Many women in the book feel the need to set things straight. Tony Wilson was quoted as saying musician Cath Carroll had run off with thousands of pounds of his money – which she says is untrue. Scher has said Flesh wasn’t mentioned much in Peter Hook’s book How Not To Run A Club because it was run too well to fit the chaotic narrative. And what about the complete absence of DJ Paulette from the Flesh chapter in said book? Even though Paulette played there weekly and her name was on every flyer, Hook chose to big up a male DJ who only played there occasionally. “It was like, wow, now we know how histories disappear,” Paulette says now. Haçienda employee Nicky Crewe sums it up: “I was there, but in the written history, the mythologised history, I’m not there.”

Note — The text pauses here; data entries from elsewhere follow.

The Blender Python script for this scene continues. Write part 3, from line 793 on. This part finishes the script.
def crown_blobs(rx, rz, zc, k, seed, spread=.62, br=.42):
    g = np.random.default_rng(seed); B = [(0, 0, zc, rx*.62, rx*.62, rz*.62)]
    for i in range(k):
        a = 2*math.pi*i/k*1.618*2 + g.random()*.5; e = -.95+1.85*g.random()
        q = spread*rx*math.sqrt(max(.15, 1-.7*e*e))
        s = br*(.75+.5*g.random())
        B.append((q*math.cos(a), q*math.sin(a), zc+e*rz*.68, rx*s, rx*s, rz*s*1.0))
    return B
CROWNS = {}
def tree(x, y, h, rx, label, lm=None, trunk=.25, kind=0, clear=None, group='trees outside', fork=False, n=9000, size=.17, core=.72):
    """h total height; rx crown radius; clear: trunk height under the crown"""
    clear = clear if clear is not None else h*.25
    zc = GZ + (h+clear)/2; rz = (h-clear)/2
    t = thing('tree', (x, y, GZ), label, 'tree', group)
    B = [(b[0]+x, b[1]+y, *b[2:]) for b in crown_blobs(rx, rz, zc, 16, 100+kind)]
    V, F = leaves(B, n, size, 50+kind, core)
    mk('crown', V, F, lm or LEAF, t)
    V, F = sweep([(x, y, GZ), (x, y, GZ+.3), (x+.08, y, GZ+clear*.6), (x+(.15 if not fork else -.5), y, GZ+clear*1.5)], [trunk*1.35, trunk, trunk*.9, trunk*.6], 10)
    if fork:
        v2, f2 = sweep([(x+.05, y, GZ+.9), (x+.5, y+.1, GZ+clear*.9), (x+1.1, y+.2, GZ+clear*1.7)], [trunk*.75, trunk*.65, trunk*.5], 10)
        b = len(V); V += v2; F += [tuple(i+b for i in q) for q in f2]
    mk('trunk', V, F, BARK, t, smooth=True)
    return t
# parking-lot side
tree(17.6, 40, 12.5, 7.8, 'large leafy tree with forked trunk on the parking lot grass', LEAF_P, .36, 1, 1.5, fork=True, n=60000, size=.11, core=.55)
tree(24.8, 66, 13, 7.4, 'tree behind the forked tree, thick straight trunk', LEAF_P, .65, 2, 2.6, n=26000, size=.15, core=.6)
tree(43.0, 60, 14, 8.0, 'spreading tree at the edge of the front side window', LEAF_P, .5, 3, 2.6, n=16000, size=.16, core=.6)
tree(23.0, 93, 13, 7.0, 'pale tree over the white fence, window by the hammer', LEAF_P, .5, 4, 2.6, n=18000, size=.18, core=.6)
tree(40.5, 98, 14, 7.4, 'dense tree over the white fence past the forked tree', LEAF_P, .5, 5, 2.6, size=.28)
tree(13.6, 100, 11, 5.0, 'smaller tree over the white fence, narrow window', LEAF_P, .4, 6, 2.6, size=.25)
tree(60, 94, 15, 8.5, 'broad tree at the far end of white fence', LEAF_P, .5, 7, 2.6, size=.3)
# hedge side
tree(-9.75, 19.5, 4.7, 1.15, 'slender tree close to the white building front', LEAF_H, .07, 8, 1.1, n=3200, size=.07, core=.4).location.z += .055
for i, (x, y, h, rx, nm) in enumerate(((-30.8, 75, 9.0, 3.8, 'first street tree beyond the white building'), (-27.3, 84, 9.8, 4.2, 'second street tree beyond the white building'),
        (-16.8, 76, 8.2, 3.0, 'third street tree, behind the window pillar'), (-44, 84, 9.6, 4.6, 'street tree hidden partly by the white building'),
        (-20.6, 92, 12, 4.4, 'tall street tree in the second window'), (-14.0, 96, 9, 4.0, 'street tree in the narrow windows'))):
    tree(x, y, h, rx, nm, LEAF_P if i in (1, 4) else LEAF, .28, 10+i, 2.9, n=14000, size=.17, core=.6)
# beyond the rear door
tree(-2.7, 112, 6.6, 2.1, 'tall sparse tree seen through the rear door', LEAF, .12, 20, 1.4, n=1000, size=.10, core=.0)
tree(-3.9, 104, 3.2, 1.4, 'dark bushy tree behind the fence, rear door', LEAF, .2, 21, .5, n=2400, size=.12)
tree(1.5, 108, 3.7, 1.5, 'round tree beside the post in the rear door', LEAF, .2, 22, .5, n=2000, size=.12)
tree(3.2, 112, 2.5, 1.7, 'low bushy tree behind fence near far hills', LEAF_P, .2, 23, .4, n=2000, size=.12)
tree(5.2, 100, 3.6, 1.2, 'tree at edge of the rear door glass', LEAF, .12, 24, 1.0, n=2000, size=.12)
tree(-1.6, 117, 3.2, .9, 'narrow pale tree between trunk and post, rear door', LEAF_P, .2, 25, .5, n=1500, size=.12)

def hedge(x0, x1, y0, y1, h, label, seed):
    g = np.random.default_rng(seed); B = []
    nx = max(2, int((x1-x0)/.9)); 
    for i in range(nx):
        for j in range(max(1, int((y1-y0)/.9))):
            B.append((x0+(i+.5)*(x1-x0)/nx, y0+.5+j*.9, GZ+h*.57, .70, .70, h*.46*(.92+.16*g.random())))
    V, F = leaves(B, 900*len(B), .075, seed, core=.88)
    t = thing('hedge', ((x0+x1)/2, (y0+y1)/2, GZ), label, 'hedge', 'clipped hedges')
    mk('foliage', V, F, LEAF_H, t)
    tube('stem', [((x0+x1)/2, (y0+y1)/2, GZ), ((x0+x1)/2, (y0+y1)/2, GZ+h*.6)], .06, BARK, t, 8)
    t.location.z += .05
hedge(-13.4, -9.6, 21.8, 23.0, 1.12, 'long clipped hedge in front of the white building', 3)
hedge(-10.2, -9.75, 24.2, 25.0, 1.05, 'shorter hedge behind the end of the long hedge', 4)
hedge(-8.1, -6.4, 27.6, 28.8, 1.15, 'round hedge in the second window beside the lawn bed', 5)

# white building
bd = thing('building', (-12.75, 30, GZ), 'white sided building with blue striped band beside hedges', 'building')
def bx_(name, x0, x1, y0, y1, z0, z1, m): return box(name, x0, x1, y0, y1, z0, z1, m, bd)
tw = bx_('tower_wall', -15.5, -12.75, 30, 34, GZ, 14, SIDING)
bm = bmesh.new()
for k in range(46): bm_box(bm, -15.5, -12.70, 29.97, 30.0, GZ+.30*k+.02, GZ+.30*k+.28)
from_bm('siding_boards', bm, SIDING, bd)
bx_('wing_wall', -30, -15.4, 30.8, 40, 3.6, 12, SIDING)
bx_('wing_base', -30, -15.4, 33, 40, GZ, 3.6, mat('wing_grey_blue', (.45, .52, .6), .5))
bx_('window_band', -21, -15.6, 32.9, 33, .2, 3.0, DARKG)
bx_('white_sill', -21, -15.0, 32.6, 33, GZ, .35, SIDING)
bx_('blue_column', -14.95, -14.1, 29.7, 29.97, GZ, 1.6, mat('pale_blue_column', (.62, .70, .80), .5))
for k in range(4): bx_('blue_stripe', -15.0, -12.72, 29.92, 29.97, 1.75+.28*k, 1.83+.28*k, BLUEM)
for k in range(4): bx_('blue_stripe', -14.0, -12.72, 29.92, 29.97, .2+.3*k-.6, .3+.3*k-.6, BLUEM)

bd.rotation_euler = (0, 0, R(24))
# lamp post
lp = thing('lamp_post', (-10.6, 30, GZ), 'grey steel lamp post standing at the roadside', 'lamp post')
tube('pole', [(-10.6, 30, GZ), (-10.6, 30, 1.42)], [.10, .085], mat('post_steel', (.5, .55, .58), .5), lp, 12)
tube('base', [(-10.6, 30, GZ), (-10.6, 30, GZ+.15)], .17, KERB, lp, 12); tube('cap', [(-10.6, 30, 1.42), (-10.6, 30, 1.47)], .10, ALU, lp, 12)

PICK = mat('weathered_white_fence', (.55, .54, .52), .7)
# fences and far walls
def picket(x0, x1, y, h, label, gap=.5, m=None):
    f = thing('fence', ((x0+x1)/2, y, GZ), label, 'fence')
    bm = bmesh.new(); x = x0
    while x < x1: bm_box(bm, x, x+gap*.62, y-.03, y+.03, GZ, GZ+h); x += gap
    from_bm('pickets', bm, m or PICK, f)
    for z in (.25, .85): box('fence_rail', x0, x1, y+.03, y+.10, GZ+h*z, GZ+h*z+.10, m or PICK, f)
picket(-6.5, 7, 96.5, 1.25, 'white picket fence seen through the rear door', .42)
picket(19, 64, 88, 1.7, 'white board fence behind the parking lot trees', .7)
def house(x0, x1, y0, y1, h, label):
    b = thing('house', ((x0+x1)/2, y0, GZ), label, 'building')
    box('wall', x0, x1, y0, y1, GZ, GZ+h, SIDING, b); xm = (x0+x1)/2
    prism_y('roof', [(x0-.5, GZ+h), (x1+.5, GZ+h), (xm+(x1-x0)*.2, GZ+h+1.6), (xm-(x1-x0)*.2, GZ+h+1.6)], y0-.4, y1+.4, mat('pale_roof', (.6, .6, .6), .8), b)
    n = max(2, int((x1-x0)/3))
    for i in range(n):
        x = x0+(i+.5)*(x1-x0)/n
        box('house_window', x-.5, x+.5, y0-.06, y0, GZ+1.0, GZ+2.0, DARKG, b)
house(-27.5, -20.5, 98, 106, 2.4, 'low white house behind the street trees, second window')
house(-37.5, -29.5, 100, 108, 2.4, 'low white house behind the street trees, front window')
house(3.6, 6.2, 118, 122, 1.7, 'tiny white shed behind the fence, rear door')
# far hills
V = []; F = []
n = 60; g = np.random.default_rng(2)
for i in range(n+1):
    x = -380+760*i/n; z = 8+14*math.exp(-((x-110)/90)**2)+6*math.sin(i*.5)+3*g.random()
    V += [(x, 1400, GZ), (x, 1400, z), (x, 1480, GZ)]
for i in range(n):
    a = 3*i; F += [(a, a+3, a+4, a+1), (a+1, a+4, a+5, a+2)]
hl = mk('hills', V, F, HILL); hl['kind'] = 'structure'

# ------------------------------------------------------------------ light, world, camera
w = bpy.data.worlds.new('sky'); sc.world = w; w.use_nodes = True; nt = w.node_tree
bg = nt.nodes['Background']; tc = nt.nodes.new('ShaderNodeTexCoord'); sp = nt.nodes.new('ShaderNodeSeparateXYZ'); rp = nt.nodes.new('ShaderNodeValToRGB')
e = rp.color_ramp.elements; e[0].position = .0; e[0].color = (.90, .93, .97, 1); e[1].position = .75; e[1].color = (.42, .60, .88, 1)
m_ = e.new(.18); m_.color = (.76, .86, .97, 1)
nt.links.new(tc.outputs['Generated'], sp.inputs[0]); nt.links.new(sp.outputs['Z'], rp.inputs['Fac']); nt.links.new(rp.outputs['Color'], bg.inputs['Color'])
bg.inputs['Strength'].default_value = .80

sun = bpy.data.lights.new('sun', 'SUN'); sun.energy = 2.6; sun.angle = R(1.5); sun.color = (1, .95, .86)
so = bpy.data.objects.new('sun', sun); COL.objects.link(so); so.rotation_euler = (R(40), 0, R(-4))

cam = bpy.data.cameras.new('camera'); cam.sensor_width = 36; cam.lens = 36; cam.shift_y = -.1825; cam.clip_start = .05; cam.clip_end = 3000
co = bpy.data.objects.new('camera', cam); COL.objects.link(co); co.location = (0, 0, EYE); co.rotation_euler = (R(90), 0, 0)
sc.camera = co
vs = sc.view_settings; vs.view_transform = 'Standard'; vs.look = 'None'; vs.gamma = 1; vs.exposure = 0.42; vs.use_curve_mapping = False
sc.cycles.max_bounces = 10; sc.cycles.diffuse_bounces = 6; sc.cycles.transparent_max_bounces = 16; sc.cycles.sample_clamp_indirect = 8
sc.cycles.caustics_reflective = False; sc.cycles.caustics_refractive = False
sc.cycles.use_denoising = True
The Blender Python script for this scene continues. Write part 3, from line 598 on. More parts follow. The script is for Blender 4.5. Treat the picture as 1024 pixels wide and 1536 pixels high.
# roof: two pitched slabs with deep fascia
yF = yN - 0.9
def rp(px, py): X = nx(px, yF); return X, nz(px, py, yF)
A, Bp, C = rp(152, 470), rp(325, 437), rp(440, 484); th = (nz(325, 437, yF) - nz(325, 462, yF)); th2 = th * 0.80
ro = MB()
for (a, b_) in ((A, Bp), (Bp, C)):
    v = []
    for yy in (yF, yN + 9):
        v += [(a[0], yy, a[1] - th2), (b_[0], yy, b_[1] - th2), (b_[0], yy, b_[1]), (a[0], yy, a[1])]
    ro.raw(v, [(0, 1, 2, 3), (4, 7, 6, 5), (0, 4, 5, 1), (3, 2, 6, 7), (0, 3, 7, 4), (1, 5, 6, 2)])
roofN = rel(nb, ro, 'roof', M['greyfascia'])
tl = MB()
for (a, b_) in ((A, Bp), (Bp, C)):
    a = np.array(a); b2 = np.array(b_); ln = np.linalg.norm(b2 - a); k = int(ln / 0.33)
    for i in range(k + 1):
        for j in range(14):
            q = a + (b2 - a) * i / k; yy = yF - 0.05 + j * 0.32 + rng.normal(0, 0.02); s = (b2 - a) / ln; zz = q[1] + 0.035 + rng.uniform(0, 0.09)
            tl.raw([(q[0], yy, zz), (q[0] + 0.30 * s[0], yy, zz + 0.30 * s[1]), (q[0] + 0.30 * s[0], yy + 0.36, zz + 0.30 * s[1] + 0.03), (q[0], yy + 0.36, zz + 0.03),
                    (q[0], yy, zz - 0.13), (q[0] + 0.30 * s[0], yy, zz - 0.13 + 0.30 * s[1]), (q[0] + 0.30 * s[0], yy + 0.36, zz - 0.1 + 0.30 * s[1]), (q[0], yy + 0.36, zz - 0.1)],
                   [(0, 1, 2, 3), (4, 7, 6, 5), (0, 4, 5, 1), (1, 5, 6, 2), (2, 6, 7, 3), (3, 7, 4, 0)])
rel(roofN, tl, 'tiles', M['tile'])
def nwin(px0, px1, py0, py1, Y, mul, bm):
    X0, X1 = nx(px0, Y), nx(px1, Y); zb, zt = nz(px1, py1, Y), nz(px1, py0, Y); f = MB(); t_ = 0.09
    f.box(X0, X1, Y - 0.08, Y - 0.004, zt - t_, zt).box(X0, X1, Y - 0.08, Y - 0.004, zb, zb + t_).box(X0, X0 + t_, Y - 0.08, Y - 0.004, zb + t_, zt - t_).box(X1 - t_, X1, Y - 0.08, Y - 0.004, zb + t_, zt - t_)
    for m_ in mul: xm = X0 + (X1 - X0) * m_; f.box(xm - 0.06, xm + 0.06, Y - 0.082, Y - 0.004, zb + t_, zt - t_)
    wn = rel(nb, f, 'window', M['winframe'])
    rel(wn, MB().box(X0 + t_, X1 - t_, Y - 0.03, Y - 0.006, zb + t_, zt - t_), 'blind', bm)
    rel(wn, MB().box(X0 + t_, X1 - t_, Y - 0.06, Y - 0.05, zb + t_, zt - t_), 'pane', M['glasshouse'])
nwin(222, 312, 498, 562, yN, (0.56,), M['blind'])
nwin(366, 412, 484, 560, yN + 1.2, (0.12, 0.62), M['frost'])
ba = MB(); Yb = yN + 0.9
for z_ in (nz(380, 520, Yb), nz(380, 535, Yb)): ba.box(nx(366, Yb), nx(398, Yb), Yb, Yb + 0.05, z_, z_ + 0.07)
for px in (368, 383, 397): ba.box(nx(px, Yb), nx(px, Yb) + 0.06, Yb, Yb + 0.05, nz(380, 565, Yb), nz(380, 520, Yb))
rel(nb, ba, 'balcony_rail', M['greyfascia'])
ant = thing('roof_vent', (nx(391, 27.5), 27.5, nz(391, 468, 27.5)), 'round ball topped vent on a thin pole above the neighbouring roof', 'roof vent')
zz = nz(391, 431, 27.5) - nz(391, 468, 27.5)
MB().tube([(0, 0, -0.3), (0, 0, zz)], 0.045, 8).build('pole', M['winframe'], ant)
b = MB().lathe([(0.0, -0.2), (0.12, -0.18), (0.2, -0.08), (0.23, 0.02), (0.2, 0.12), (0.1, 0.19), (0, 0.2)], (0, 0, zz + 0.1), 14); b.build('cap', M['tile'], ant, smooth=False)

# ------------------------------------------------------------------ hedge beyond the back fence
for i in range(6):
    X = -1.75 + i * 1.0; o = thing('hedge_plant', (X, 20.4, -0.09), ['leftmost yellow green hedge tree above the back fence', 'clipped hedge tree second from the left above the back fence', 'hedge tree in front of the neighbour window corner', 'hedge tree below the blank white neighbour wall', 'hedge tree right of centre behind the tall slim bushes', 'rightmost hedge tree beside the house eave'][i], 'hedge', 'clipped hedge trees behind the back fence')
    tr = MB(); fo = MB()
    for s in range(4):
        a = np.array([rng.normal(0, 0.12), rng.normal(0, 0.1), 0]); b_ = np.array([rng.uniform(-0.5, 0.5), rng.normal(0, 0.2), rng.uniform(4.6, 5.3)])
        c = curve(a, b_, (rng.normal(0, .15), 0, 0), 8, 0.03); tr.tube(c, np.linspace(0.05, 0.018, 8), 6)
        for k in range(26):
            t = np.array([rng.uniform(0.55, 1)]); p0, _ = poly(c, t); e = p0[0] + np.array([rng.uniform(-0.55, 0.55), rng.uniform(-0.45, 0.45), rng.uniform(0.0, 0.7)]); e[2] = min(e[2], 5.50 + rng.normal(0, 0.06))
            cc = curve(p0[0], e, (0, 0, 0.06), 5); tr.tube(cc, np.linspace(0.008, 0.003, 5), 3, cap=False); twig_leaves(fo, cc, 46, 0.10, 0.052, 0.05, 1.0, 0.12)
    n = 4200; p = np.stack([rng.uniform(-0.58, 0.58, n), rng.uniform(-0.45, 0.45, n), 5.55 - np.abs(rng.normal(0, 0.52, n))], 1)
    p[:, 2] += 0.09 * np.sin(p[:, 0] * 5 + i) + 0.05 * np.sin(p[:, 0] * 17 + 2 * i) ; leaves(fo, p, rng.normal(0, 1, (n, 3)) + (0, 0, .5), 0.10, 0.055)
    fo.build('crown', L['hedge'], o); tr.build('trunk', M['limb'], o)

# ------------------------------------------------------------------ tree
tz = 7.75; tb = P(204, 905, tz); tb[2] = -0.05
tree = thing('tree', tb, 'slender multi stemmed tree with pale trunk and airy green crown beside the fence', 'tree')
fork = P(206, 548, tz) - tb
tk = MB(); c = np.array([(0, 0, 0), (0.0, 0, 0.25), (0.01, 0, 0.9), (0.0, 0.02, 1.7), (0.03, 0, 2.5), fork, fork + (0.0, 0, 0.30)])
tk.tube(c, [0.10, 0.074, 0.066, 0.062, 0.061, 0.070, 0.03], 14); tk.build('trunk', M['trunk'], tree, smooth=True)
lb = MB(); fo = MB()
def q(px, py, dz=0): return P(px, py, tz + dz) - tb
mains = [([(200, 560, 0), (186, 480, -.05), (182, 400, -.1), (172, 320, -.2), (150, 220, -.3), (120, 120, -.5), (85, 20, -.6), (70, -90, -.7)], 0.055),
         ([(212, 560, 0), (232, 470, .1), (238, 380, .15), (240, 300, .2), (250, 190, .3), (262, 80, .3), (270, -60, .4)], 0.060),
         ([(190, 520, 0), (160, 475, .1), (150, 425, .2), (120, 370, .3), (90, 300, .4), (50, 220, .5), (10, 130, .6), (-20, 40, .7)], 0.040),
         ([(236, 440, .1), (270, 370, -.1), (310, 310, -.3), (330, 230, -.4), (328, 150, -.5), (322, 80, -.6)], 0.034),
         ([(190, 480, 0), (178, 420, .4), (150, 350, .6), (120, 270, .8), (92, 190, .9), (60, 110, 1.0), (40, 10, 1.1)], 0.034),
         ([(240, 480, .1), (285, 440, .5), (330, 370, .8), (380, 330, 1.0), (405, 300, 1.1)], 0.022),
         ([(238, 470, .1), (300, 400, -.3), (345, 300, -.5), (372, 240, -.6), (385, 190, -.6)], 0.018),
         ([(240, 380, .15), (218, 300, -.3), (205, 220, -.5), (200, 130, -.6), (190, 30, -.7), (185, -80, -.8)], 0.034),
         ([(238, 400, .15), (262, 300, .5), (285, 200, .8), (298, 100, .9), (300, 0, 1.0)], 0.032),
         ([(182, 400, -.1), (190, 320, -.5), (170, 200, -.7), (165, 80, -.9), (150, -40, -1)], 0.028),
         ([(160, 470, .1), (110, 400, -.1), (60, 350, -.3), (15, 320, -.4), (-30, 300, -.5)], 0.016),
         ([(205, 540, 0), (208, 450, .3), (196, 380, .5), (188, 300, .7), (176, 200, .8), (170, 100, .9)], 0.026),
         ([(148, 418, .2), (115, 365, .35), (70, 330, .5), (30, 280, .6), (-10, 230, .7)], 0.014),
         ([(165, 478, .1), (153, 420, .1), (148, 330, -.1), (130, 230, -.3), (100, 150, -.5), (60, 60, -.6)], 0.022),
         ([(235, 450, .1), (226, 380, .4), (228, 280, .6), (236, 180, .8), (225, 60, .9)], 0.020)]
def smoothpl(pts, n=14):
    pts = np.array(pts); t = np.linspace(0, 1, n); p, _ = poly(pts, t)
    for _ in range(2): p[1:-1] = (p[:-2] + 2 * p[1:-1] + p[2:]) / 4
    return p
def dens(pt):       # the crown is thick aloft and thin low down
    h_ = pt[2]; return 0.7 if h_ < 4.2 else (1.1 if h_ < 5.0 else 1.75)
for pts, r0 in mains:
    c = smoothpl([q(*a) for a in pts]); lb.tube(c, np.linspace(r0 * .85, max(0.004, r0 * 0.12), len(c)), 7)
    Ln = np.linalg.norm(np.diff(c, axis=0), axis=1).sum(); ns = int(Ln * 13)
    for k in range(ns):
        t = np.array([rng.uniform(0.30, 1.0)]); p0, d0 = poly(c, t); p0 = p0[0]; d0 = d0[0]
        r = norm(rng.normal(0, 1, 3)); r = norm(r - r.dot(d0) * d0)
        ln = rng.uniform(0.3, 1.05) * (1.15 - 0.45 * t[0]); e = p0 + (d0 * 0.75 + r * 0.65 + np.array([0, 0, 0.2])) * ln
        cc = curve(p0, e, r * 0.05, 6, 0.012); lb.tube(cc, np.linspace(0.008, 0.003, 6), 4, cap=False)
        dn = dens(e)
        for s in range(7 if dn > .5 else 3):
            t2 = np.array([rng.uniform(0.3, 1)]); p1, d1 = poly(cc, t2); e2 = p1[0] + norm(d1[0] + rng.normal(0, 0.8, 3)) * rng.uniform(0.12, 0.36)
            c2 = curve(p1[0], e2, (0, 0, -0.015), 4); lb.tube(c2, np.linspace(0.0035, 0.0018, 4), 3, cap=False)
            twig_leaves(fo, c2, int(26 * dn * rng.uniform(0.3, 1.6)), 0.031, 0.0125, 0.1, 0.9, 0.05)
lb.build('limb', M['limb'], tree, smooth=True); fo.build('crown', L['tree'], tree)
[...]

Any woman will tell you that the stories they hear in the women’s bogs are the juiciest kind, and we’re lucky these ones didn’t get flushed. I Thought I Heard You Speak brings a new frequency to the songs we thought we knew. It reminds us that game-changing scenes are built on the work of a whole cacophony of creatives, regardless of gender. But this book isn’t just by women for women – it’s for anyone curious enough to read between the lines.

I Thought I Heard You Speak is out now on White Rabbit.

Correction: This story originally said Cath Carroll was in Quando Quango. She was in Miaow. We regret the error. It has also been updated to use DJ Paulette’s artist name by request.